The mirrored, satisfying rhythms of this final couplet strengthen its comforting effect. And once
again, there’s that slipping-away and stripping-back of punctuation, leaving
behind only the words and their latent power.
It’s not beyond the realms of
possibility that critics’ and judges’ prejudices might well kick in and
indicate to them that Pearls will only be of interest to women of a
certain age and certain social origin. They couldn’t be more wrong. Pearls
matters to us all. Like any great story, its specificality is what makes it
universal. And then, moreover, for poets themselves, it provides an implicit
lesson in the roadcraft of writing poetry, far more useful than any handbook or
workshop. With such wide appeal, here’s hoping Pearls reaches the
swathes of readers that its poems so richly deserve.
Friday, 11 March 2022
Everybody loves a winner!
Everybody loves a winner, that’s for
sure, and the poetry world’s no different, though winners create losers too.
Certain losers could complain bitterly,
seething with resentment, that they’re being ignored by major awards, and they
could set up an important poetry prize for poems that are unsuitable for competitions.
Or they could launch a subtle coup and take over an existing award. Of course, they’d
also have to name judges who have been ignored up till now.
But then, once the winning poems had
been chosen, others would inevitably kick back against the decision and generate
an alternative award for the poems that hadn’t been selected. Or launch yet another
coup. With a new batch of judges. Starting all over again. And
again. And again. Just as generation follows generation, establishment follows
establishment.
Or we could read, write and explore
beyond prizes and awards, relying on our own tastes and judgements instead of invoking
the Emperor’s New Clothes on a regular basis…
Monday, 7 March 2022
Writing out of who we are
Whether we like it or not, absolutely
everything we write has its origins in our identity. Even when we use a
persona, a context that’s far from our own lives, a filter of fireworks or
devices, we are always writing out of who we are. That process might be more or
less overt, and we might well be reluctant at times to recognise it (even to
ourselves) but our identity runs through our poetry as if through rock.

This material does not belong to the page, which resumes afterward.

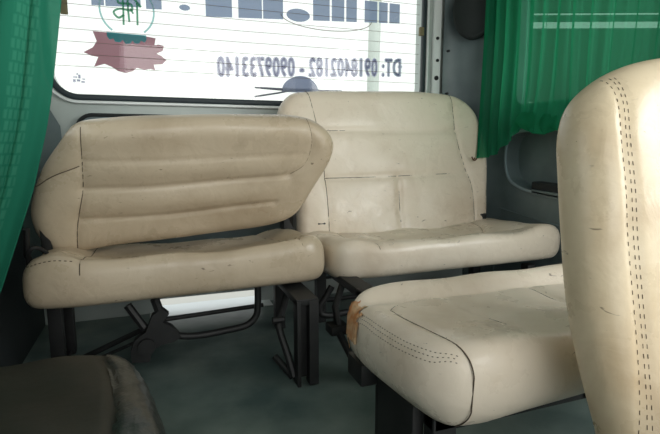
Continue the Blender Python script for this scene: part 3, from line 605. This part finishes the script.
# right: gathered curtain over the side window
bz = np.array([(1.932, .668), (1.86, .672), (1.80, .685), (1.757, .707), (1.69, .755), (1.63, .812), (1.59, .790), (1.54, .776), (1.484, .770), (1.43, .79), (1.38, .77), (1.25, .764), (1.1, .77), (1.0, .76)])[::-1]
ph = np.cumsum(rng.uniform(.5, 1.5, 60)) * 1.9
def rf(u, v):
    y = 1.925 - .93 * u; zb = np.interp(y, bz[:, 0], bz[:, 1]); zt = 1.503; z = zb + (zt - zb) * v
    a = np.interp(u * 40, range(60), ph); tw = 1 - v
    fold = .016 * math.sin(a + .6 * tw * math.sin(5 * u)) + .007 * math.sin(2.3 * a + 1 + tw) + .003 * math.sin(5.1 * a)
    x = 1.452 + fold * (.65 + .35 * v) + .05 * tw ** 3 * math.exp(-((y - 1.52) / .07) ** 2) * -1
    y2 = y + .012 * math.sin(v * 4 + u * 9) * (1 - v) * (u > .03)
    yy = y2 - .0 + (1 - v) * .012 * (u < .05)
    t = min(1, max(0, (z - .67) / .3)); e = math.exp(-u / .10)
    return x - (1 - t) * .085 * e, yy - (1 - t) * .10 * e, z, u, v
root = o = sheet('curtain', rf, 220, 70, M['curt']); tag(o, 'gathered green curtain with a ragged hem over the right side window', 'curtain')
MB().tube(smooth_path([(1.375, 1.832, .668), (1.362, 1.830, .660), (1.35, 1.827, .666), (1.343, 1.825, .676)], 4), .0033, 6).tube([(1.355, 1.828, .662), (1.36, 1.827, .672)], .003, 6).build('hem_hook', M['hook'], root)
# turned up dark fold of the hem
def hf(u, v):
    y = 1.66 - .30 * u; z0 = np.interp(y, bz[:, 0], bz[:, 1]); top = z0 + .012 + .075 * math.sin(math.pi * min(1, u * 1.15)) ** .7
    z = z0 - .004 + (top - z0) * v
    return 1.425 - .02 * math.sin(v * math.pi) + .006 * math.sin(u * 28) , y, z, u, v
sheet('turned_hem', hf, 50, 12, M['curt'], root)
o = MB().tube([(1.455, .95, 1.512), (1.455, 1.99, 1.512)], .006).box((1.45, .952, 1.505), (1.565, .965, 1.52), .002).box((1.45, 1.93, 1.505), (1.565, 1.945, 1.52), .002).build('curtain_rail', M['steel']); tag(o, 'thin metal curtain rail above the right side window', 'rail')
o = MB().tube([(-.17, 1.26, 1.455), (-.36, 1.06, 1.455)], .006).tube([(-.27, 1.155, 1.455), (-.27, 1.155, 1.752)], .005).build('curtain_rail', M['steel']); tag(o, 'thin metal curtain rail above the lace curtain on the left', 'rail')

Of course, over the last few years,
many poets have emerged who’ve wielded their identity to terrific explicit
effect – be that with an aesthetic, emotional, social or political aim.
However, I also enjoy poetry that assumes, assimilates and textures its identity,
using it more to enrich the genre’s capacity to create a whole new emotional
world that casts fresh light on previous ones.
As a consequence, I’m especially drawn
to Tamiko Dooley’s new poems on Wild Court (see here). They’re so similar yet
so different, so strange yet so familiar. This is very much the effect that I
seek in my own poems about life in Spain.
Saturday, 5 March 2022
On reading and writing poems during the war
In the context of events elsewhere, my
thoughts turn to Auden’s statement, made in 1939, that ‘Poetry makes nothing happen’. Leaving aside the potential layers of nuance that
we could read into his statement (e.g. whether he’s implying that it shouldn’t
have to do so), it’s an important point of departure for any discussion of the
relationship of poetry to war.
Like any theme, poets (and by
extension, readers) can meet it head-on, in political and moral terms, or they
can come at it aslant. Both approaches are valid, of course, but I personally
prefer to find emotional refuge in poems that at first glace seem to have
nothing to do with war.
At first, in the opening days of the
war, I felt guilty and self-indulgent for admitting this to myself, for sharing poems on Twitter
that appeared far removed from the context of Ukraine. However, as these poems lent
me their support, I realised that reading them wasn’t an act of cowardice, nor was
it turning the other cheek.
Instead, by treasuring the human
significance and ramifications of simple, everyday acts, we implicitly
celebrate love, which is the counterpoint to war. And therein lies one of the
key roles that poetry can play in our lives, reminding us of what makes us who
we are, of the values that keep us sane and might just lead us out of this mess.
If poetry helps us keep our humanity
in the face of evil, its importance is beyond doubt.